In uno dei centri dedicati ai più grandi, l’ “Officina dell’arte”, svettano colori e forme diverse: un laboratorio di mosaico in piena regola, in cui un maestro mosaicista dirige il lavoro degli utenti nella produzione di vere e proprie opere d’arte. Fino al 22 dicembre al palazzo Montereale Mantica di Pordenone sarà visitabile una mostra realizzata con alcune di queste, in un “Omaggio a Edward Hopper”, grande pittore americano del secolo scorso di cui sono state rivisitate le opere grazie all’accostamento paziente di migliaia di tasselli. Si tratta di una tradizione ormai consolidata: è la diciottesima esposizione che omaggia grandi artisti. «Esponiamo in sale prestigiose, dove c’è arte e dove ha senso per noi stare», continua Del Duca, «siamo molto categorici in questo; siamo stati in Piazza Unità a Trieste, in un’ala del Castello di Udine e siamo anche nel palazzo della Regione». Anche qui, quindi, si ribalta lo stereotipo: non si tratta, quindi, di visitare una mostra per “pietismo” verso persone disabili, ma perché ha effettivamente un valore artistico. Anzi: le opere sono anche in vendita per chi le vuole comprare. Questo permette di finanziare le attività del laboratorio e di pagare le professionalità coinvolte.

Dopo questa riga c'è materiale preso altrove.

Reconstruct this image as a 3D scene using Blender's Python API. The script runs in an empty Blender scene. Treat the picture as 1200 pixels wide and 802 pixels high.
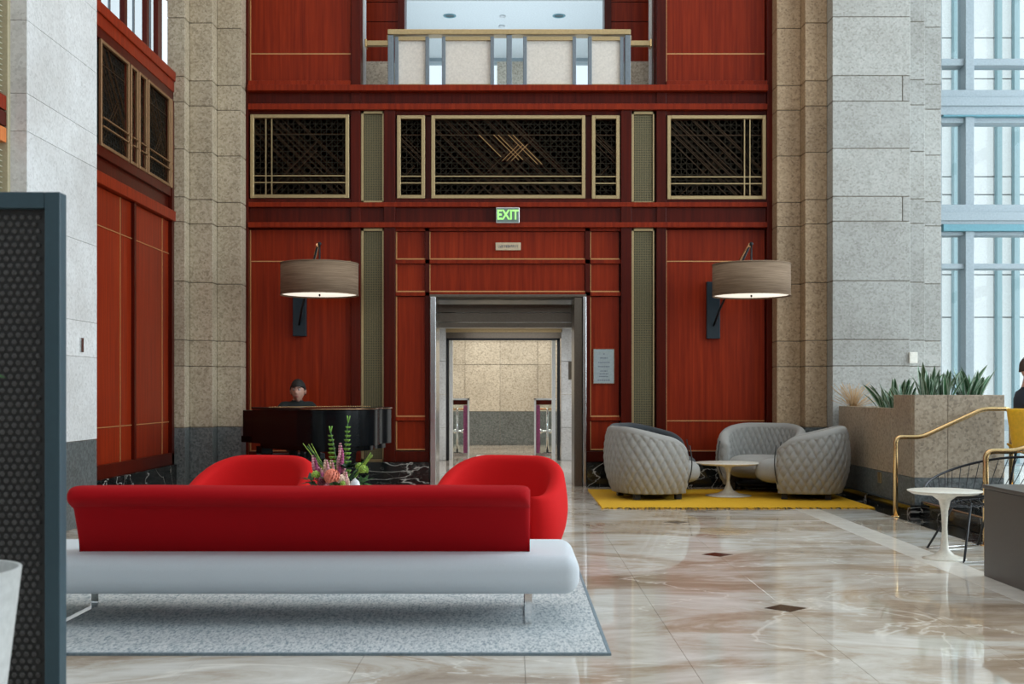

Ma perché dedicarsi proprio al mosaico? Pordenone si trova a soli 30 km da Spilimbergo, sede di una delle migliori scuole di mosaicisti in Italia, che attira talenti da tutto il mondo. Una ventina di anni fa, agli inizi dell’”Officina dell’arte”, la fondazione ha visitato questa scuola, per chiedere come sia possibile fare un laboratorio professionale di questa arte; da quel momento è iniziata l’avventura, per cui è stato anche assunto un maestro mosaicista diplomato. All’interno dell’”Officina” si fa anche packaging e informatica (messa al servizio delle altre due). È una palestra per il lavoro, non solo perché sono state assunte delle persone autistiche per lavorare per la fondazione – c’è anche un grafico molto abile che cura la pubblicità delle mostre, per esempio – ma anche perché si instaurano delle abitudini utili per la vita professionale. «Abbiamo assunto le persone che potevamo assumere usando la legge dello Stato», conclude il direttore, «ma l’”Officina dell’arte” è anche un luogo in cui si impara l’abc del lavoro; alle nove, quando si arriva, chi ne è capace firma e trova il programma di quello che si farà nella giornata. A mezzogiorno c’è la pausa pranzo e si esce a mangiare, poi si torna e alle cinque si va a casa».